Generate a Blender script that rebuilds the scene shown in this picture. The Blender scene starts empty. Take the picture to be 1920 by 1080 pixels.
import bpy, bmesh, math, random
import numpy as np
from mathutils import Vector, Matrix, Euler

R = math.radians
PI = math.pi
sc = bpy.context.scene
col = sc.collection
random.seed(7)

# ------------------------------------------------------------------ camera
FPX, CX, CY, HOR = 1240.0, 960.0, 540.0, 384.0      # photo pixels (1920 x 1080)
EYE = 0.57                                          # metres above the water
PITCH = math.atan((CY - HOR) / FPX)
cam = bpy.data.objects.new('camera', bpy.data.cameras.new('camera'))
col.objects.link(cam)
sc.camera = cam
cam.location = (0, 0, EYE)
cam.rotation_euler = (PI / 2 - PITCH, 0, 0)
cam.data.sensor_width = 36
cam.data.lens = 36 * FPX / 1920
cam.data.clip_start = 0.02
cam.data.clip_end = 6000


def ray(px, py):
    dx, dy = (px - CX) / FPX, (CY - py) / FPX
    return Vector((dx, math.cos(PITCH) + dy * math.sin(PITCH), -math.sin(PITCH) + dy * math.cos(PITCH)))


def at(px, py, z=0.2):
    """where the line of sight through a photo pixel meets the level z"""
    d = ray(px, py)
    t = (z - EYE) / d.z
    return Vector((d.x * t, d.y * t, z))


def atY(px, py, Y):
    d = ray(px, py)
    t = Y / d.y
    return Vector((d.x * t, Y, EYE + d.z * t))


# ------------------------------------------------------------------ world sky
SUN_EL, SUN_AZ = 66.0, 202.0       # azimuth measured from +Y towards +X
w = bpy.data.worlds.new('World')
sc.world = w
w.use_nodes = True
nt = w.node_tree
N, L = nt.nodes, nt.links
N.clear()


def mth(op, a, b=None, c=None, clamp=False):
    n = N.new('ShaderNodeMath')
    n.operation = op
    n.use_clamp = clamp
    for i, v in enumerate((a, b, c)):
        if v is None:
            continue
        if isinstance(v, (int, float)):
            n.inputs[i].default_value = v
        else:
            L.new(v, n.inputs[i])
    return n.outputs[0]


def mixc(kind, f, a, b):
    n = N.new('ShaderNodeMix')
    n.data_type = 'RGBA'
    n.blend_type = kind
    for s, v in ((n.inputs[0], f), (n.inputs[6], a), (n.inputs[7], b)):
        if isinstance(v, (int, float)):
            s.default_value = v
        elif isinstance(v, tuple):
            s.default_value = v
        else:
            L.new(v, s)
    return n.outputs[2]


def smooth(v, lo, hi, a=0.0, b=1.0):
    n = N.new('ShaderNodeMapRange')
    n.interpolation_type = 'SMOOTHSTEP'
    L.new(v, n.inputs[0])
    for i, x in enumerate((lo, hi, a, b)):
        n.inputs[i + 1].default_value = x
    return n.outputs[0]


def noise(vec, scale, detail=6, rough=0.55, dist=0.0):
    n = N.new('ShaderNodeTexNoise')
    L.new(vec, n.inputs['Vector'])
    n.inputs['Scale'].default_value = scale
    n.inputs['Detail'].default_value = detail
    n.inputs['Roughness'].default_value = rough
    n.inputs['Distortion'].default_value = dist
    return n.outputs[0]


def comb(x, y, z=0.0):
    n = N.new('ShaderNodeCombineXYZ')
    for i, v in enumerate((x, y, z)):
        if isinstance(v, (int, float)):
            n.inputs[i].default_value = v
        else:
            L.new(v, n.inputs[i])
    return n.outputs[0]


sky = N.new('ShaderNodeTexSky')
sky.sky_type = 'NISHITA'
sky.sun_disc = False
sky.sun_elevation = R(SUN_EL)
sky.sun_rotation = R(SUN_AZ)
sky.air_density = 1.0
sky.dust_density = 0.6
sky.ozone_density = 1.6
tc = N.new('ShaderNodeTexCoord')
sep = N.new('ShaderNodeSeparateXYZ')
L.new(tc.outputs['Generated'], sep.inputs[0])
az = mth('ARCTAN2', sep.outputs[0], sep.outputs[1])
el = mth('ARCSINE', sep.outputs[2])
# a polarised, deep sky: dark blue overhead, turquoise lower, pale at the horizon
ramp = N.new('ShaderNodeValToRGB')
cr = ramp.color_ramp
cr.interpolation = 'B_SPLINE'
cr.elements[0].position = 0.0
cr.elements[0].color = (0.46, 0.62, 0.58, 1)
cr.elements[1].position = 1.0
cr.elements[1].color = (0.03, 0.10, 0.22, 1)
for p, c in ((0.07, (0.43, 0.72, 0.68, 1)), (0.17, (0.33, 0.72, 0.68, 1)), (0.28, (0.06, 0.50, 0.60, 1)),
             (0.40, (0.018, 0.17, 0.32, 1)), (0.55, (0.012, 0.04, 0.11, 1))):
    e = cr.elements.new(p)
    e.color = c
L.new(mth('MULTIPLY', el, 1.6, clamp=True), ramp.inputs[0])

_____

### Prompt
Write the data back out verbatim.

### Solution to the problem
Generate a Blender script that rebuilds the scene shown in this picture. The Blender scene starts empty. Take the picture to be 1920 by 1080 pixels.
import bpy, bmesh, math, random
import numpy as np
from mathutils import Vector, Matrix, Euler

R = math.radians
PI = math.pi
sc = bpy.context.scene
col = sc.collection
random.seed(7)

# ------------------------------------------------------------------ camera
FPX, CX, CY, HOR = 1240.0, 960.0, 540.0, 384.0      # photo pixels (1920 x 1080)
EYE = 0.57                                          # metres above the water
PITCH = math.atan((CY - HOR) / FPX)
cam = bpy.data.objects.new('camera', bpy.data.cameras.new('camera'))
col.objects.link(cam)
sc.camera = cam
cam.location = (0, 0, EYE)
cam.rotation_euler = (PI / 2 - PITCH, 0, 0)
cam.data.sensor_width = 36
cam.data.lens = 36 * FPX / 1920
cam.data.clip_start = 0.02
cam.data.clip_end = 6000


def ray(px, py):
    dx, dy = (px - CX) / FPX, (CY - py) / FPX
    return Vector((dx, math.cos(PITCH) + dy * math.sin(PITCH), -math.sin(PITCH) + dy * math.cos(PITCH)))


def at(px, py, z=0.2):
    """where the line of sight through a photo pixel meets the level z"""
    d = ray(px, py)
    t = (z - EYE) / d.z
    return Vector((d.x * t, d.y * t, z))


def atY(px, py, Y):
    d = ray(px, py)
    t = Y / d.y
    return Vector((d.x * t, Y, EYE + d.z * t))


# ------------------------------------------------------------------ world sky
SUN_EL, SUN_AZ = 66.0, 202.0       # azimuth measured from +Y towards +X
w = bpy.data.worlds.new('World')
sc.world = w
w.use_nodes = True
nt = w.node_tree
N, L = nt.nodes, nt.links
N.clear()


def mth(op, a, b=None, c=None, clamp=False):
    n = N.new('ShaderNodeMath')
    n.operation = op
    n.use_clamp = clamp
    for i, v in enumerate((a, b, c)):
        if v is None:
            continue
        if isinstance(v, (int, float)):
            n.inputs[i].default_value = v
        else:
            L.new(v, n.inputs[i])
    return n.outputs[0]


def mixc(kind, f, a, b):
    n = N.new('ShaderNodeMix')
    n.data_type = 'RGBA'
    n.blend_type = kind
    for s, v in ((n.inputs[0], f), (n.inputs[6], a), (n.inputs[7], b)):
        if isinstance(v, (int, float)):
            s.default_value = v
        elif isinstance(v, tuple):
            s.default_value = v
        else:
            L.new(v, s)
    return n.outputs[2]


def smooth(v, lo, hi, a=0.0, b=1.0):
    n = N.new('ShaderNodeMapRange')
    n.interpolation_type = 'SMOOTHSTEP'
    L.new(v, n.inputs[0])
    for i, x in enumerate((lo, hi, a, b)):
        n.inputs[i + 1].default_value = x
    return n.outputs[0]


def noise(vec, scale, detail=6, rough=0.55, dist=0.0):
    n = N.new('ShaderNodeTexNoise')
    L.new(vec, n.inputs['Vector'])
    n.inputs['Scale'].default_value = scale
    n.inputs['Detail'].default_value = detail
    n.inputs['Roughness'].default_value = rough
    n.inputs['Distortion'].default_value = dist
    return n.outputs[0]


def comb(x, y, z=0.0):
    n = N.new('ShaderNodeCombineXYZ')
    for i, v in enumerate((x, y, z)):
        if isinstance(v, (int, float)):
            n.inputs[i].default_value = v
        else:
            L.new(v, n.inputs[i])
    return n.outputs[0]


sky = N.new('ShaderNodeTexSky')
sky.sky_type = 'NISHITA'
sky.sun_disc = False
sky.sun_elevation = R(SUN_EL)
sky.sun_rotation = R(SUN_AZ)
sky.air_density = 1.0
sky.dust_density = 0.6
sky.ozone_density = 1.6
tc = N.new('ShaderNodeTexCoord')
sep = N.new('ShaderNodeSeparateXYZ')
L.new(tc.outputs['Generated'], sep.inputs[0])
az = mth('ARCTAN2', sep.outputs[0], sep.outputs[1])
el = mth('ARCSINE', sep.outputs[2])
# a polarised, deep sky: dark blue overhead, turquoise lower, pale at the horizon
ramp = N.new('ShaderNodeValToRGB')
cr = ramp.color_ramp
cr.interpolation = 'B_SPLINE'
cr.elements[0].position = 0.0
cr.elements[0].color = (0.46, 0.62, 0.58, 1)
cr.elements[1].position = 1.0
cr.elements[1].color = (0.03, 0.10, 0.22, 1)
for p, c in ((0.07, (0.43, 0.72, 0.68, 1)), (0.17, (0.33, 0.72, 0.68, 1)), (0.28, (0.06, 0.50, 0.60, 1)),
             (0.40, (0.018, 0.17, 0.32, 1)), (0.55, (0.012, 0.04, 0.11, 1))):
    e = cr.elements.new(p)
    e.color = c
L.new(mth('MULTIPLY', el, 1.6, clamp=True), ramp.inputs[0])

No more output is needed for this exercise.